Australian playwright Sandra Shotlander comes to Salt Lake City this week for presentations of two of her plays: "Blind Salome" and "Framework." Born in Melbourne, Shotlander has taught, directed, and acted in England, Australia and the United States. During the 1970s she founded "The Plantagenets," a theatre-in-education group, and "Mime and Mumbles," theatre for the deaf.
Shotlander will be joined by critic Dr. Rosemary Curb, head of the Women's Studies Program at Rollins College in Florida, and a noted authority on Black and feminist theatre.Of the two plays, "Framework" is the most often performed, though "Blind Salome" is his favorite, according to Dr. Richard Scharine of the University of Utah Theatre Department. (Curb and Shotlander's visit is being sponsored by the University of Utah Theatre Department, as well as the Women's Resource Center at the University of Utah, the Utah branch of the National Organization of Women, and others.)
"Blind Salome" was written in 1985. Scharine says,"This play takes four tourists in an Italian basilica and draws a parallel between the central character's search for identity, and how St. Francis of Assisi led St. Clare on her search for identity.
"It sounds heavy," he adds, "but it's very funny. The play has a feminist basis but it's a warm, human play that it has very broad appeal."
The four actors who will be reading the play in it's entirety are: Karen Alexander (a PMT regular in the 1970s, newly returned to Utah), Jim Swenson, Rodger Reynolds and Marilyn Scharine.
While "Framework" is also a play about searching for identity, Scharine says, it is not a comedy and the identity its two main characters find is one of lesbianism. This play has won a national award and when Shotlander and Curb arrive in Salt Lake City they will have just finished performing it at the International Women's Playwriting Conference in Buffalo, N.Y.

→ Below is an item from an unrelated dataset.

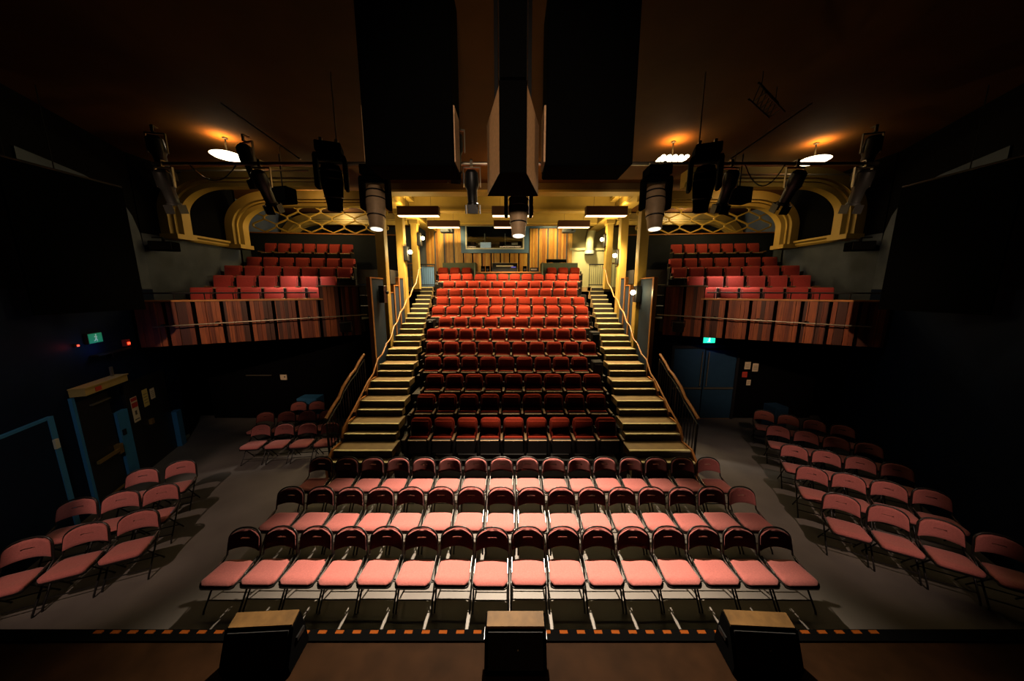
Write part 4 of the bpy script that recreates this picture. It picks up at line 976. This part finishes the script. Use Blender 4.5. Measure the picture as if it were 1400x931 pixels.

On Nov. 10, at 1:10 in the University of Utah's Babcock Theatre, there will be a discussion featuring Sandra Shotlander; University Theatre Department chairman, Tom Markus; and Carolyn Bliss, an expert in modern Australian literature.
On Nov. 12, beginning at 2 p.m., Shotlander and Curb will attend a book-signing party at The Woman's Place Bookstore, 1615 Foothill Dr. At 7 p.m. "Blind Salome" will be read at the Center Stage Theatre, 3350 S. Highland Drive.